Bayesian Analysis of Gross Domestic Product in Nigeria


Authors : M.A ADIO; O.U. ODUKOYA

Volume/Issue : Volume 7 - 2022, Issue 3 - March

Google Scholar : https://bit.ly/3IIfn9N

Scribd : https://bit.ly/3LbbGeV

DOI : https://doi.org/10.5281/zenodo.6471750

The Gross Domestic Product (GDP) measures all commodities and services generated in the country, regardless of whether they are produced by domestic or foreign firms. It examines the country's economic growth, pattern, and rate. As a result, the focus of this research is on Nigeria's GDP rate. The data was subjected to exploratory data analysis (GDP rate).The data's minimum and maximum values were established. Easy fit was used to match the optimal distribution for the data set after the histogram and box plot were shown.

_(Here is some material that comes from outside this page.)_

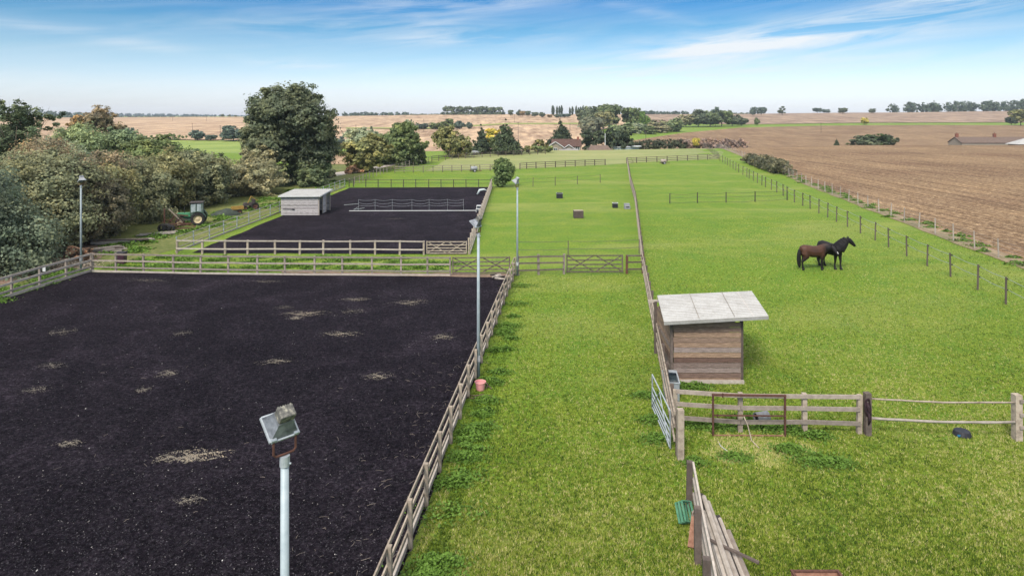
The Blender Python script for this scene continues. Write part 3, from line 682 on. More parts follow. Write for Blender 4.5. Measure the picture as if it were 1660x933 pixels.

In order to determine their respective posterior distributions, the Bayes theorem was also applied to both the conjugate and non-informative priors. The two priors' posterior means and standard deviations, as well as their credible intervals, were calculated.The results showed that the mean and standard deviation for the data were 1411.6 and 928.8775, with the minimum and maximum values to be 383 and 3567 respectively. The histogram showed that the data is positively skewed to the right, the box plot indicated the lower and the upper quartiles were 620 and 2187. The application of Bayes theorem to the data set, assumed a beta distribution for conjugate prior, while a uniform distribution was assumed for the Noninformative prior. The parameter values for the conjugate prior, the likelihood and the posterior distributions were Beta(4.21,7.39), Beta(5.07,10.83) and Beta(8.28 and 17.01) respectively. The posterior Mean (Bayes estimate) and Standard deviation as well as 95% credible interval for Beta prior were 0.32373, 0.0917 and [0.31, 0.34]. Also the Posterior mean, standard deviation as well as the 95% credible interval for the uniform prior were 0.3229, 0.114543 and [0.20836, 0.4374]. The posterior mean for the uniform prior was higher than the posterior mean for the conjugate prior, the credible interval for the conjugate prior was closer than the credible interval for the uniform prior, and the posterior standard deviation for the conjugate prior was higher than the posterior standard deviation for the uniform prior. As a result, the conjugate prior outperforms the uniform prior. Beta likelihood is recommended for fitting the rate of GDP in Nigeria.

Keywords : Beta distribution, Uniform Prior, Credible Interval, Bayes estimates, Posterior distribution.